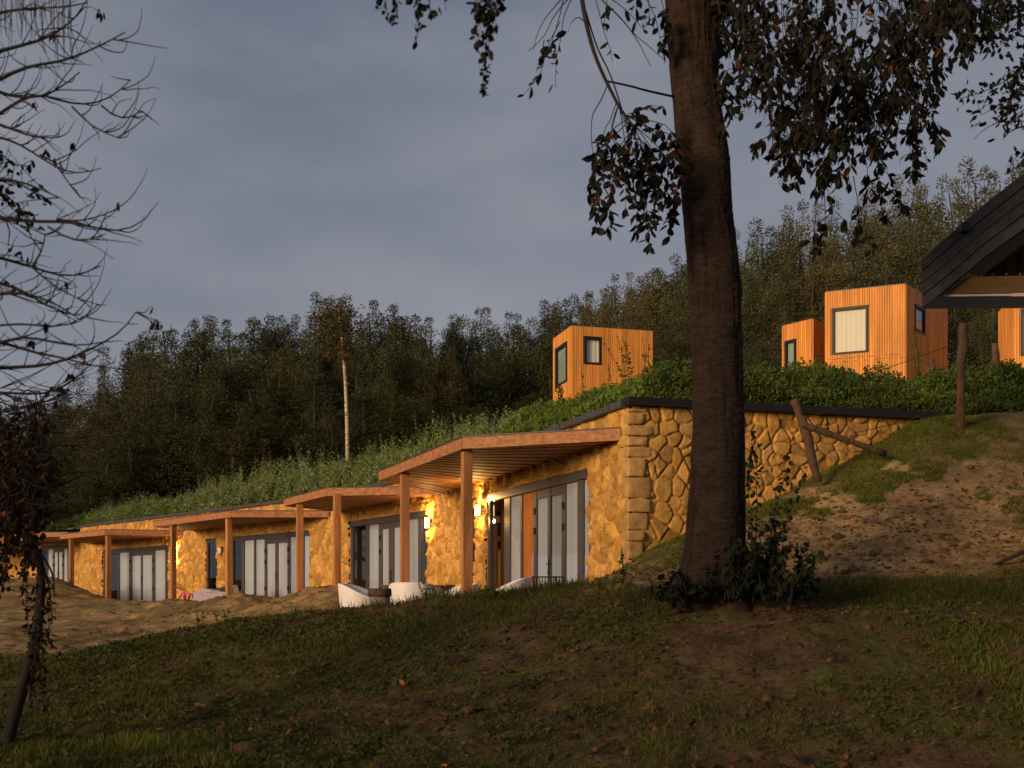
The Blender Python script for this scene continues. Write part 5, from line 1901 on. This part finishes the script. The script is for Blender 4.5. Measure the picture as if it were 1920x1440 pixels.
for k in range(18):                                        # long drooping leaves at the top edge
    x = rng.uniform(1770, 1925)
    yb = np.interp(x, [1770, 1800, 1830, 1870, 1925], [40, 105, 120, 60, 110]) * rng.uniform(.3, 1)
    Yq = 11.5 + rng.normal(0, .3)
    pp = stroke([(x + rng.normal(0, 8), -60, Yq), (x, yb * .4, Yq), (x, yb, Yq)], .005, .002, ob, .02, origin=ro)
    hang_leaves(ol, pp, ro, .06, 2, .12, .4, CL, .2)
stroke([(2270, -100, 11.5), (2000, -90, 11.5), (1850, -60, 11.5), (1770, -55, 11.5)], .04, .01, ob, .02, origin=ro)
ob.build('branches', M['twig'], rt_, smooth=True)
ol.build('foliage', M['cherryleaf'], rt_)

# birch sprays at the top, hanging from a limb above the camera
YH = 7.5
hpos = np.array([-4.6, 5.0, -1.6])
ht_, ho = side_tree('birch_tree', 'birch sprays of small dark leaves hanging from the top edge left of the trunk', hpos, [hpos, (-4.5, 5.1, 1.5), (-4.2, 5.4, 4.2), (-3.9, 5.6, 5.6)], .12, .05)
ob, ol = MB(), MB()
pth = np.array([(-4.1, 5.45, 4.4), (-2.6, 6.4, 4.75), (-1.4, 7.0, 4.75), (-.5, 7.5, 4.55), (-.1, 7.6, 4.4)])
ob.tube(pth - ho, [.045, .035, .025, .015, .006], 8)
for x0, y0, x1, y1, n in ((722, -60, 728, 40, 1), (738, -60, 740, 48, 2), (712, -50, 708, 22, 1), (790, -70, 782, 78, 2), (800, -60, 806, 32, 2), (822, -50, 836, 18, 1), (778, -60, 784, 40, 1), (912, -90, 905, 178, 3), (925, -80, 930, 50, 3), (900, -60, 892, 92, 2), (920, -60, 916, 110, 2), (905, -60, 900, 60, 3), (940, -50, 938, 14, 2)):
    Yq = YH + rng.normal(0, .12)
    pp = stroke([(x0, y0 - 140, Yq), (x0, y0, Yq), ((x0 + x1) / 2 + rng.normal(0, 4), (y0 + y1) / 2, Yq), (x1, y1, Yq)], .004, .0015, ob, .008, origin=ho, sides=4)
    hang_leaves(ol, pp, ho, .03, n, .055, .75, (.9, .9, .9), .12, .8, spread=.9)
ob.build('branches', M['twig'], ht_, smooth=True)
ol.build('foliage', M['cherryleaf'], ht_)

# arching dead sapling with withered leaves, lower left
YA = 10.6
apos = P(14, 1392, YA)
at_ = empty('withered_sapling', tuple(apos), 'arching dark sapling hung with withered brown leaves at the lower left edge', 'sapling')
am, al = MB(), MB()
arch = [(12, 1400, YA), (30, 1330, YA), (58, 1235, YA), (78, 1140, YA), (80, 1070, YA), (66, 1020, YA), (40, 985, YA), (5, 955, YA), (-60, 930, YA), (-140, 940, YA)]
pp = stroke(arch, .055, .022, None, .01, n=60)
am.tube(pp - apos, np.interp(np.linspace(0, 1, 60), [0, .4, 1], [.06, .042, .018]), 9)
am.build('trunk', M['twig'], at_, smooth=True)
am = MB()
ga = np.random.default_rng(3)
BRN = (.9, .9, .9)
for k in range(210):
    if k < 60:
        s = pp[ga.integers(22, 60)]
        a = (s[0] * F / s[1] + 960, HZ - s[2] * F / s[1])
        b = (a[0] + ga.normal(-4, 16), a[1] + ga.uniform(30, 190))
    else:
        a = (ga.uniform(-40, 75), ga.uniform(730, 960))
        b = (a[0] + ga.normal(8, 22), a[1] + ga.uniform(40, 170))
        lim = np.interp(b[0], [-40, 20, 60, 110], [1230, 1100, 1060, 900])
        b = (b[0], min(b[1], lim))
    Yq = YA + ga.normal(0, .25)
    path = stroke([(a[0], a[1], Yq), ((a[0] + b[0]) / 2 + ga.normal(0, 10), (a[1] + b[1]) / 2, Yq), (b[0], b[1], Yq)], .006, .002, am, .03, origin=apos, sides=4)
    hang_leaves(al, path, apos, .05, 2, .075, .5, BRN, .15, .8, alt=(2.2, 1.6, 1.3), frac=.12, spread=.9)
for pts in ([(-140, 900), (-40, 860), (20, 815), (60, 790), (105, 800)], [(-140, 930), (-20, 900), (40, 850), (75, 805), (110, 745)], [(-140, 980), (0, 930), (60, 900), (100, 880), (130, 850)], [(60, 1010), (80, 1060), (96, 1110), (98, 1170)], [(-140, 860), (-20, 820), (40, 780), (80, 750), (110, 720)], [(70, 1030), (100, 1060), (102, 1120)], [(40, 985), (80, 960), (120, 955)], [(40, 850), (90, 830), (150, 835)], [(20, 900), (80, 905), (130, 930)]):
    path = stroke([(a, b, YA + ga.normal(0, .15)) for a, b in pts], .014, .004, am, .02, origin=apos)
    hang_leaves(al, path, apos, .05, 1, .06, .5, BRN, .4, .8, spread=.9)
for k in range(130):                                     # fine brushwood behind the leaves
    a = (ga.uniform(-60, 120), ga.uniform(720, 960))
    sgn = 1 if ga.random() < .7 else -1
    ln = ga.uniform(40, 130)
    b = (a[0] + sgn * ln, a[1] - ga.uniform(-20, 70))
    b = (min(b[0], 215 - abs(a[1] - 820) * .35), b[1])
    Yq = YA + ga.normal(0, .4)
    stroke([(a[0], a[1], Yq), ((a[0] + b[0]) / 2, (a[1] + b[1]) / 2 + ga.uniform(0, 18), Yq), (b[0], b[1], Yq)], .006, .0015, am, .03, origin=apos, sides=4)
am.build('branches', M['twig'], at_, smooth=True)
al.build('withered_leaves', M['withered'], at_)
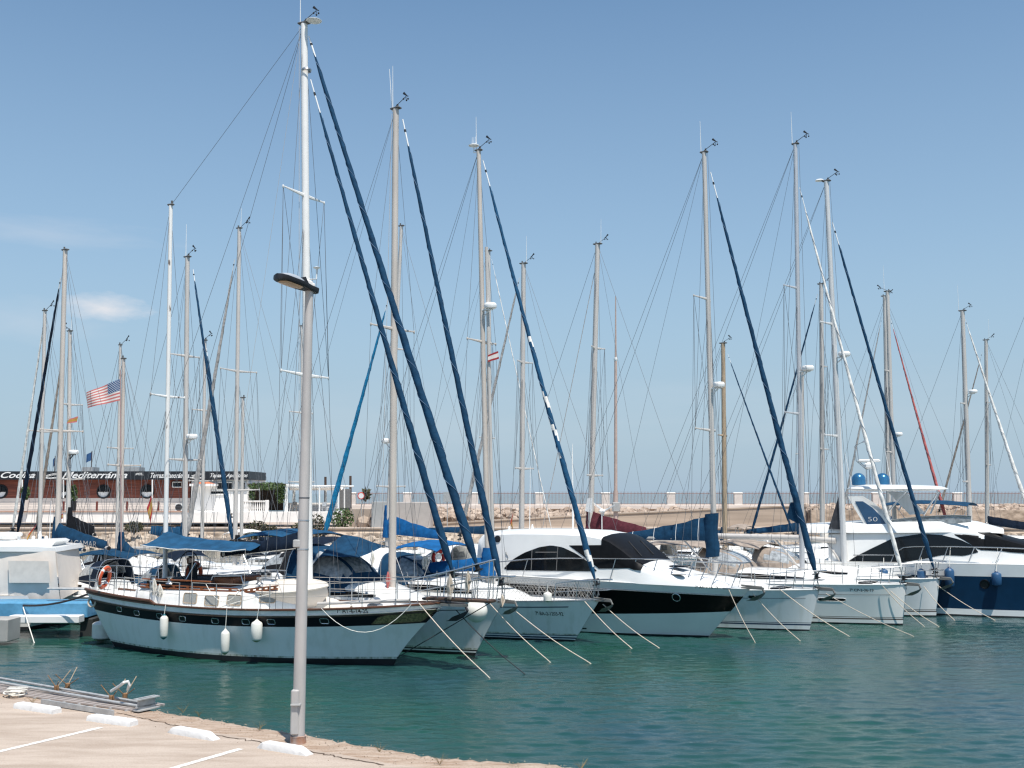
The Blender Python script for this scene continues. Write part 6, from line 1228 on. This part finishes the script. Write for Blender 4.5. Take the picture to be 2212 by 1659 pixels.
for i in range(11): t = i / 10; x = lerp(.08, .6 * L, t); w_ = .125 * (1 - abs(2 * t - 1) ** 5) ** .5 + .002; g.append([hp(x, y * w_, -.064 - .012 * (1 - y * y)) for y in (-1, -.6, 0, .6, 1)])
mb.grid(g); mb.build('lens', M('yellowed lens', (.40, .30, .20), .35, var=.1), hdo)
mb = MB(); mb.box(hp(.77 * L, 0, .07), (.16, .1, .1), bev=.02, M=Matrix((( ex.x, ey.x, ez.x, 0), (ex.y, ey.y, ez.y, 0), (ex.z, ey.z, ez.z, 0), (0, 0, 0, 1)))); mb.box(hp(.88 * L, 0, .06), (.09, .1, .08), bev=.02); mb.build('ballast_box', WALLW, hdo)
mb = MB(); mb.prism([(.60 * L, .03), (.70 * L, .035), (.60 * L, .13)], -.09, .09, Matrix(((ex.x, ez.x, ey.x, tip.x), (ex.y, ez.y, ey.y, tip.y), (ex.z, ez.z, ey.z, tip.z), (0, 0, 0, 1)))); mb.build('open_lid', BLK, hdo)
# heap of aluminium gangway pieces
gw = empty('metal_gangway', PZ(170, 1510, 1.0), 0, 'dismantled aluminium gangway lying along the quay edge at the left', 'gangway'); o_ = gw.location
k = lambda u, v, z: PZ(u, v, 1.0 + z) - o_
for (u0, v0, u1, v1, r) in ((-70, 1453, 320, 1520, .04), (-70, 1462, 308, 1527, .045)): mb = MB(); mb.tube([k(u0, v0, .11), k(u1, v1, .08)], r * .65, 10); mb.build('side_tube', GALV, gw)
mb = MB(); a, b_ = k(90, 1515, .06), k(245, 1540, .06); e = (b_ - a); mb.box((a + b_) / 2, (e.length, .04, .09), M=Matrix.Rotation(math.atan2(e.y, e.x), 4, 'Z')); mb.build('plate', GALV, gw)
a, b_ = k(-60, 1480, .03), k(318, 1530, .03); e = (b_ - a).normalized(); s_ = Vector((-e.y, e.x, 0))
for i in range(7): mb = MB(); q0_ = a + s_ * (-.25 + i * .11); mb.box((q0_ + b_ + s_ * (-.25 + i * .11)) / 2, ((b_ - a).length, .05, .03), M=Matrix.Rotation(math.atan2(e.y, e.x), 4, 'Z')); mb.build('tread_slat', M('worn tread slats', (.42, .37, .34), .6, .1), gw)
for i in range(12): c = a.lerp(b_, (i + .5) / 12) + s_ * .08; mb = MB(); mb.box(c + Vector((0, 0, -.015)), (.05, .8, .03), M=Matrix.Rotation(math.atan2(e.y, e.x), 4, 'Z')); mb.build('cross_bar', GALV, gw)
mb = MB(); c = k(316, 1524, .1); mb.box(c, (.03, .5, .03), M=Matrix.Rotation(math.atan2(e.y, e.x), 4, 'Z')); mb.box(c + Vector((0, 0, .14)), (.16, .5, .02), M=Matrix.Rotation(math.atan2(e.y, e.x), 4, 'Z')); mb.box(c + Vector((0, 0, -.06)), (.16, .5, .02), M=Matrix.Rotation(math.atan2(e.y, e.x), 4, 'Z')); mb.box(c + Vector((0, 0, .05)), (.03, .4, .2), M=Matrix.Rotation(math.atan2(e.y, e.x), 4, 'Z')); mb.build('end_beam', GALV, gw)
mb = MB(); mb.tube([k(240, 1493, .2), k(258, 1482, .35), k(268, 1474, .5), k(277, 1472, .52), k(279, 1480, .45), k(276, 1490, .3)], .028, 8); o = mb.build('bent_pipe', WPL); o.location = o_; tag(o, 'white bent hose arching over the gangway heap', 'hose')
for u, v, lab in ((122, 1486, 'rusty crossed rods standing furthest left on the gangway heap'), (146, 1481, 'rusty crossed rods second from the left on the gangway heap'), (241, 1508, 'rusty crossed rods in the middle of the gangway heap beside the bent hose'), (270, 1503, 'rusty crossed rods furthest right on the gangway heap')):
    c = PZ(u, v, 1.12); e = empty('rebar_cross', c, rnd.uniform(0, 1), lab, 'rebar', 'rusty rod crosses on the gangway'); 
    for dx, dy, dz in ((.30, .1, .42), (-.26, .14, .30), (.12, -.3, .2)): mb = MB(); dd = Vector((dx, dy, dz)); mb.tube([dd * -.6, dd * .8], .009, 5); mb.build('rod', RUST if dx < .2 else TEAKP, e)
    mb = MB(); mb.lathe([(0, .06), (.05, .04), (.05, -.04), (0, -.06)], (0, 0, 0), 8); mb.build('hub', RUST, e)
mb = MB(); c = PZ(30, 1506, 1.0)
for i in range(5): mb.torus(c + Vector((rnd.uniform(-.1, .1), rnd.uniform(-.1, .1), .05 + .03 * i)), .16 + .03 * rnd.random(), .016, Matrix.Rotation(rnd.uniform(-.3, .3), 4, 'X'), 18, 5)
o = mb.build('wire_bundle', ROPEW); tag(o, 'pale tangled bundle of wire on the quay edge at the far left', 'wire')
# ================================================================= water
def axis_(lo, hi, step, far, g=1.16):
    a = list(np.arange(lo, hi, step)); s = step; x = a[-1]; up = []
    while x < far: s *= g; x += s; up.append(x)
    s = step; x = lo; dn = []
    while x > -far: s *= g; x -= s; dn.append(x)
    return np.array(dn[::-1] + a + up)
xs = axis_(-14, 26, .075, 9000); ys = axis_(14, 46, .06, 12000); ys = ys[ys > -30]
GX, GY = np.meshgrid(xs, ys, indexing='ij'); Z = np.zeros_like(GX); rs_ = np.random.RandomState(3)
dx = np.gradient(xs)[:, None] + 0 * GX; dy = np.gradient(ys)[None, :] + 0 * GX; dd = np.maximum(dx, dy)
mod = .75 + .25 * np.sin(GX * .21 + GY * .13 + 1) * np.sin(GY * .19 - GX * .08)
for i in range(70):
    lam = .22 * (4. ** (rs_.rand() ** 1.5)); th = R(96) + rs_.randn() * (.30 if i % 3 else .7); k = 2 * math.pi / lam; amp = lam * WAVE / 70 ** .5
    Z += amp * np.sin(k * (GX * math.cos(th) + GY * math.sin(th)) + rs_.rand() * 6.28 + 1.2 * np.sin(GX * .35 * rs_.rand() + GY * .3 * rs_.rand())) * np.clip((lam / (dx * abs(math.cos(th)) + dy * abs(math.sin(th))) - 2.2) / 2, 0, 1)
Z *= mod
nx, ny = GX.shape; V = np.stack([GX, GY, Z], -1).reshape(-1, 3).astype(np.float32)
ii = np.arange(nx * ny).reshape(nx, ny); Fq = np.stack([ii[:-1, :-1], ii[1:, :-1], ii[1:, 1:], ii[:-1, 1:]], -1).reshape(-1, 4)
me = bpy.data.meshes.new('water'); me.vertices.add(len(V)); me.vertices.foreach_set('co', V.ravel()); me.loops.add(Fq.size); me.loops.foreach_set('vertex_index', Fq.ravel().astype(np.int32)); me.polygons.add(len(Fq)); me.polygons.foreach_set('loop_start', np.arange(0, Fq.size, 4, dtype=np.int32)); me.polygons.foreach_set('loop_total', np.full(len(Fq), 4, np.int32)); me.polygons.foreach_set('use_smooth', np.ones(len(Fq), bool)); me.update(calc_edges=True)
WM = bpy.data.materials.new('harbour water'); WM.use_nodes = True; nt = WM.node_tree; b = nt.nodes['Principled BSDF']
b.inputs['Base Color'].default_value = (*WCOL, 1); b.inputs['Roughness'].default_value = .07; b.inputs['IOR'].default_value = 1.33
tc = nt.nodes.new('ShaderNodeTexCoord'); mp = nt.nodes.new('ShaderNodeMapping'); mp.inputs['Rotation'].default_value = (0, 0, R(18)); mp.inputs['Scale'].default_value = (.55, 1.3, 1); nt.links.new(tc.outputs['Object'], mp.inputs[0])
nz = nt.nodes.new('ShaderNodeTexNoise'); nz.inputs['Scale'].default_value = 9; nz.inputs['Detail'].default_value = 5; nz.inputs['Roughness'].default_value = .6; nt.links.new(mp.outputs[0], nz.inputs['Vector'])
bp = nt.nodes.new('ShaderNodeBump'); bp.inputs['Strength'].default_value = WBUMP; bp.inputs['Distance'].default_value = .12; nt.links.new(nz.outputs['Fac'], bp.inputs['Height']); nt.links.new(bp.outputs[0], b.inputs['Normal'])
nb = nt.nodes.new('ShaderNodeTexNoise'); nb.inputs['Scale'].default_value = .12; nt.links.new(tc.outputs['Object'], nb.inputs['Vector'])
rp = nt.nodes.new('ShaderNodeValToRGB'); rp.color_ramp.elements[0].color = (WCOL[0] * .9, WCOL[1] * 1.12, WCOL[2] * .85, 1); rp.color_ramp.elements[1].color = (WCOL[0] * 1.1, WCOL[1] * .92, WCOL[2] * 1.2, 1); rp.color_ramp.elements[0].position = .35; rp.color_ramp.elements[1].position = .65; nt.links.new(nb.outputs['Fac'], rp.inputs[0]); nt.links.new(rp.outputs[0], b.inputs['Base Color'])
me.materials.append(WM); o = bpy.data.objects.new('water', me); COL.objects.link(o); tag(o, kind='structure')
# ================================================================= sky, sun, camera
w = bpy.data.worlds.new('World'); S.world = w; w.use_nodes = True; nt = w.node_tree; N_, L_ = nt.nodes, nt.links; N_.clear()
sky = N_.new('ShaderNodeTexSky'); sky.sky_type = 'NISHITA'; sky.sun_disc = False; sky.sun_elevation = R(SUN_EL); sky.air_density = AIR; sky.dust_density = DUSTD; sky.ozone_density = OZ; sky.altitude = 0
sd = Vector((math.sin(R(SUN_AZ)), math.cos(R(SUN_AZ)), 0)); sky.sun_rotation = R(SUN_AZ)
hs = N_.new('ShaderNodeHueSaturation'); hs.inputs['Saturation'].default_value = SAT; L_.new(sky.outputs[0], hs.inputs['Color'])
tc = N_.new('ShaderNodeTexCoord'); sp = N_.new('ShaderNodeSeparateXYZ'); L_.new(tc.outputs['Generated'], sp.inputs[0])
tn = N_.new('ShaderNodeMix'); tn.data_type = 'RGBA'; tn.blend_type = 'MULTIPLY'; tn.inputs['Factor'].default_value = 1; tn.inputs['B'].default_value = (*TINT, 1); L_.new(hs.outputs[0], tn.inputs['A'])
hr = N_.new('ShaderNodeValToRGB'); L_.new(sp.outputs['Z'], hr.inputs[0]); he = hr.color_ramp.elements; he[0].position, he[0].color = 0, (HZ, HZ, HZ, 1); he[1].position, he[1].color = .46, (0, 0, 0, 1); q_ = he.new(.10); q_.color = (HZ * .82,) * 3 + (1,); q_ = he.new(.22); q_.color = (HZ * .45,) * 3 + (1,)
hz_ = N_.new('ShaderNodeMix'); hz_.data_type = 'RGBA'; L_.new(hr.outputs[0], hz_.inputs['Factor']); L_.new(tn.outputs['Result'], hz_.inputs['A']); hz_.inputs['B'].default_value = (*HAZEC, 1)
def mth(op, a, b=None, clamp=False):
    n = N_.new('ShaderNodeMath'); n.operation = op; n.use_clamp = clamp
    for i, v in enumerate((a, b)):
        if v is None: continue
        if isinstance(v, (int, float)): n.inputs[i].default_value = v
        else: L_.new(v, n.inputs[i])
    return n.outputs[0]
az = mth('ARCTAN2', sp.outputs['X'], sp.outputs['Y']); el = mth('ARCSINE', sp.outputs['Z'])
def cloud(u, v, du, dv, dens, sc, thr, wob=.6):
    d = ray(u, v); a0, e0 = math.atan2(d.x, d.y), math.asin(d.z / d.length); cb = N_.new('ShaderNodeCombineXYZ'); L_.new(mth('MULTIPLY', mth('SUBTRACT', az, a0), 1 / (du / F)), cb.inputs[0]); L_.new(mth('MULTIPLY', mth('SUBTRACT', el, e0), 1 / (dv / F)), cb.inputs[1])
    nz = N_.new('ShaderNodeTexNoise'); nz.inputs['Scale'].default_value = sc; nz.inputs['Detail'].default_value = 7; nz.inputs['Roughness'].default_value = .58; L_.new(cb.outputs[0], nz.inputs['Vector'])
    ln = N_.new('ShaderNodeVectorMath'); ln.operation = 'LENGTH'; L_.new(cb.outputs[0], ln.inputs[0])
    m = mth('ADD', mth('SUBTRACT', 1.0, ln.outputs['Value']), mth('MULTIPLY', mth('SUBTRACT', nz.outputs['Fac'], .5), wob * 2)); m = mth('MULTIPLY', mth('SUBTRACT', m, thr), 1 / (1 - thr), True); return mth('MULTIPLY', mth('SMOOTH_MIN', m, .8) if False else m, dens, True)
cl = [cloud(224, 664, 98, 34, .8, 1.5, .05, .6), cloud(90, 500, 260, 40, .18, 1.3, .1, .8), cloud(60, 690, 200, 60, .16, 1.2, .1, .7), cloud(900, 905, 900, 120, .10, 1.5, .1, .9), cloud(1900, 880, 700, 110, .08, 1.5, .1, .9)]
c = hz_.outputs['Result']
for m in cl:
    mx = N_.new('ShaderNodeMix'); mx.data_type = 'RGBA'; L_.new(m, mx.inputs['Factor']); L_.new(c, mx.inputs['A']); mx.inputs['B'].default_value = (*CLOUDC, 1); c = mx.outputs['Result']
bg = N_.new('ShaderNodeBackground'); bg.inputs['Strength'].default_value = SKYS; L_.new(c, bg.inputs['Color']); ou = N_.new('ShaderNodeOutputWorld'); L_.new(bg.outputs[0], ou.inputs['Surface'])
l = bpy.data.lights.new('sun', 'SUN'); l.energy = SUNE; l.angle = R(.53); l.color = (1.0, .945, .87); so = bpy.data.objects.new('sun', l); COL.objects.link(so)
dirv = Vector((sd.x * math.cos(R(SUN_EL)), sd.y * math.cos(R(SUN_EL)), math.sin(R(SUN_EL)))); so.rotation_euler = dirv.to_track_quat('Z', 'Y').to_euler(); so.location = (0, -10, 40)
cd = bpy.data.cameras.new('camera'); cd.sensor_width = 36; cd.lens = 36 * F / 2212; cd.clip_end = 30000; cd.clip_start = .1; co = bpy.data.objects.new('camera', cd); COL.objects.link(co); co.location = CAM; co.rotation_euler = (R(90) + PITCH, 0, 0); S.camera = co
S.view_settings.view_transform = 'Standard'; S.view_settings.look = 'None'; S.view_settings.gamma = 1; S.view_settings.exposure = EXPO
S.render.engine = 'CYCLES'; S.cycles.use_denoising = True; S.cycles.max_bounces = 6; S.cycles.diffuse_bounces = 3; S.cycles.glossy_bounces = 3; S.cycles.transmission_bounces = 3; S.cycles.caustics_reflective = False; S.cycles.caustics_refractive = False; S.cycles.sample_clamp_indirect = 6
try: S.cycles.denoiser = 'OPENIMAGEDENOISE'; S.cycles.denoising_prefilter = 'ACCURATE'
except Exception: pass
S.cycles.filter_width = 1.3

# [Work required]
Include the first line of the records, the line containing "ol.build('foliage', M['cherryleaf'], rt_)", and every line between them, repeated exactly. Skip the pictures.

# [Task response]
The Blender Python script for this scene continues. Write part 5, from line 1901 on. This part finishes the script. The script is for Blender 4.5. Measure the picture as if it were 1920x1440 pixels.
for k in range(18):                                        # long drooping leaves at the top edge
    x = rng.uniform(1770, 1925)
    yb = np.interp(x, [1770, 1800, 1830, 1870, 1925], [40, 105, 120, 60, 110]) * rng.uniform(.3, 1)
    Yq = 11.5 + rng.normal(0, .3)
    pp = stroke([(x + rng.normal(0, 8), -60, Yq), (x, yb * .4, Yq), (x, yb, Yq)], .005, .002, ob, .02, origin=ro)
    hang_leaves(ol, pp, ro, .06, 2, .12, .4, CL, .2)
stroke([(2270, -100, 11.5), (2000, -90, 11.5), (1850, -60, 11.5), (1770, -55, 11.5)], .04, .01, ob, .02, origin=ro)
ob.build('branches', M['twig'], rt_, smooth=True)
ol.build('foliage', M['cherryleaf'], rt_)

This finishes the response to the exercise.